There may be a cost advantage to flying Pilots and Flight Attendants seperately, but operationally, it creates a tremendous challenge. Imagine what it will be like in PHL on an ATC day with delays in excess of 4 hours. Imagine, when we are in full deice mode in PHL, LGA, BOS. 1 delayed flight has the potential to delay 2 additional flights, if the crews change airplanes. Now multiply this by the 100's of flights in PHL in the afternoon. Now compound the problem when crew scheduling has to contact the Pilots for one thing, the F/A's for another. Trip repair would be a nightmare.....and we have seen that in cases like Hurricane Hugo or the blizzards in the North East. As it is now, we are able to recover the airline from a bad operation fairly quickly. Previously, when crews were not traveling together, it took much longer to recover. I can't tell you how many flights I worked where you have Pilots and no F/A's, or F/A's and no pilots. 1-2 diversions and you can screw up a bank of flights.

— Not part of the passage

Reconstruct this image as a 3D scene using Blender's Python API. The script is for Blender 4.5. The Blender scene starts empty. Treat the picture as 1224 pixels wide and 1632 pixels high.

While having crews work seperately may work for HP and the environment they operate in, having crews work seperately at US and the envirnoment we work in would compound the nightmare. Any cost savings you would see from working F/A's seperately would be flushed down the toilet on a thunderstorm night in PHL. Ask yourself, how many truly good operating days do we have in PHL, LGA, BOS versus the bad days? PHL especially. When a ship in the river can cause a ground delay program and diversions you know you are in trouble.
Hey, that is just my opinion. I have seen PI/US operate with crews together and seperate and I can tell you, from an operational stand point, we operate and recover much faster having crews stay together.